I felt an intense gut response when Khizr Khan asked Trump, "Have you ever been to Arlington Cemetery? Go look at the graves of the brave patriots who died defending America – you will see all faiths, genders and ethnicities. You have sacrificed nothing and no one." My mother and father are buried at Arlington.

Gerald H. Fisher


A quick psychoanalysis

I don’t think Donald Trump is playing with a full deck.

Jerome A. Welch

Fort Wayne

GOP acquiescence simply mind-boggling

It is amazing to me that the Republican candidate for president is still around, still blabbering, and still so devoid of any kind of message. But what amazes me even more is the obvious fact that he has a constituency. I can’t believe that so many Americans have bought into his egocentric message of hate. 

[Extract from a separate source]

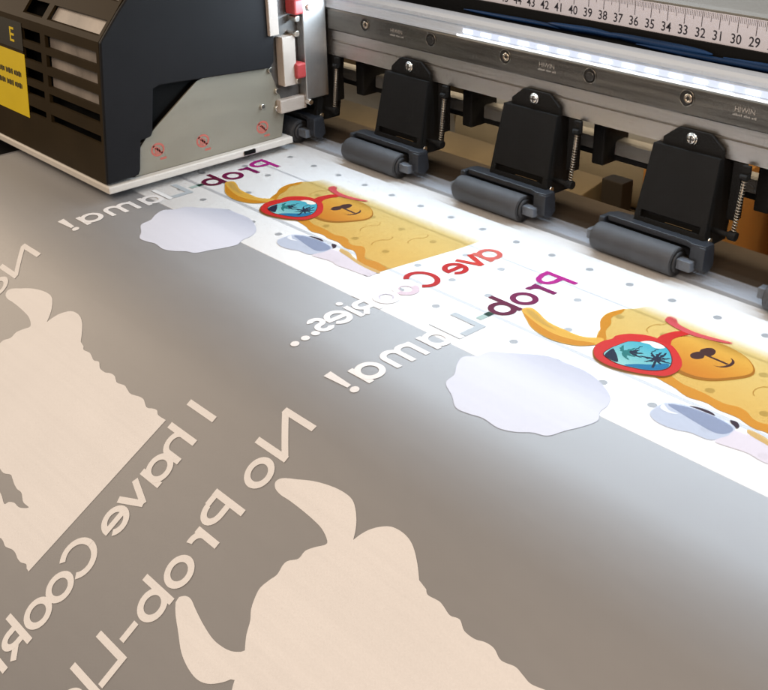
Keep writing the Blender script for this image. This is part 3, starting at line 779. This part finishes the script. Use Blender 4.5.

When I ask a Donald Trump supporter what they see in him, the most prevalent answer is that "he tells it like it is," which I really can’t understand – he hasn’t said anything of value yet. He is against Muslims, minorities and just about anybody who doesn’t believe he is the new messiah personified. He says he has sacrificed much by creating jobs in the pursuit of wealth. That is not a sacrifice. 

But surely, the country I love so much hasn’t turned into a nation of haters. I can see disillusioned people everywhere who are just not getting their fair share of the American dream, but why can’t these people see that Trump is one of those one percenters who have denied them this share? His past is one of a con man, playing the system for all it’s worth, making huge profits on the backs of the little guys whom he truly does not like. His ego is staggering, and his view of his self-worth borders on the delusional.

Where are the good men in the Republican Party? Can party loyalty actually take precedence over principle? Can these public servants really think Trump is actually good for this country?  The Trump candidacy boggles the mind.